Das Wirtschaftsministerium erklärte dazu auf Anfrage, auch andere Studien gingen von einem steigenden Gasbedarf aus. Andere Szenarien, etwa vom Deutschen Institut für Wirtschaftsforschung, nehmen dagegen an, dass der Gasbedarf in Europa sinkt.

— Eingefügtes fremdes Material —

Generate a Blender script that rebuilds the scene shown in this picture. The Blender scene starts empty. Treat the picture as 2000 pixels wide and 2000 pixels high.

Die Deutsche Umwelthilfe (DUH) weist unterdessen darauf hin, dass sich die Politik auch bei den Klimaauswirkungen des russischen Erdgases auf Angaben von Gazprom stützt. So beziehe sich das Umweltbundesamt in seinen Angaben zur Frage, wie viel klimaschädliches Methan bei der Erdgasförderung in die Atmosphäre gelangt, auf Angaben von Gazprom, was aber durch zwischengeschalteten Publikationen nicht leicht ersichtlich sei. Die Behörde bestätigte auf Anfrage, dass es aus Russland keine unabhängigen wissenschaftlichen Daten zu Methan-Lecks gibt.

Auf diese Weise werde die Klimabilanz von Erdgas mit „veralteten und nicht überprüf­baren Daten“ geschönt, kritisiert DUH-Energieexperte Konstantin Zerger. Wegen der falschen Annahmen zu den Methan-Lecks klagt der Verband gegen die Genehmigung von Nordstream.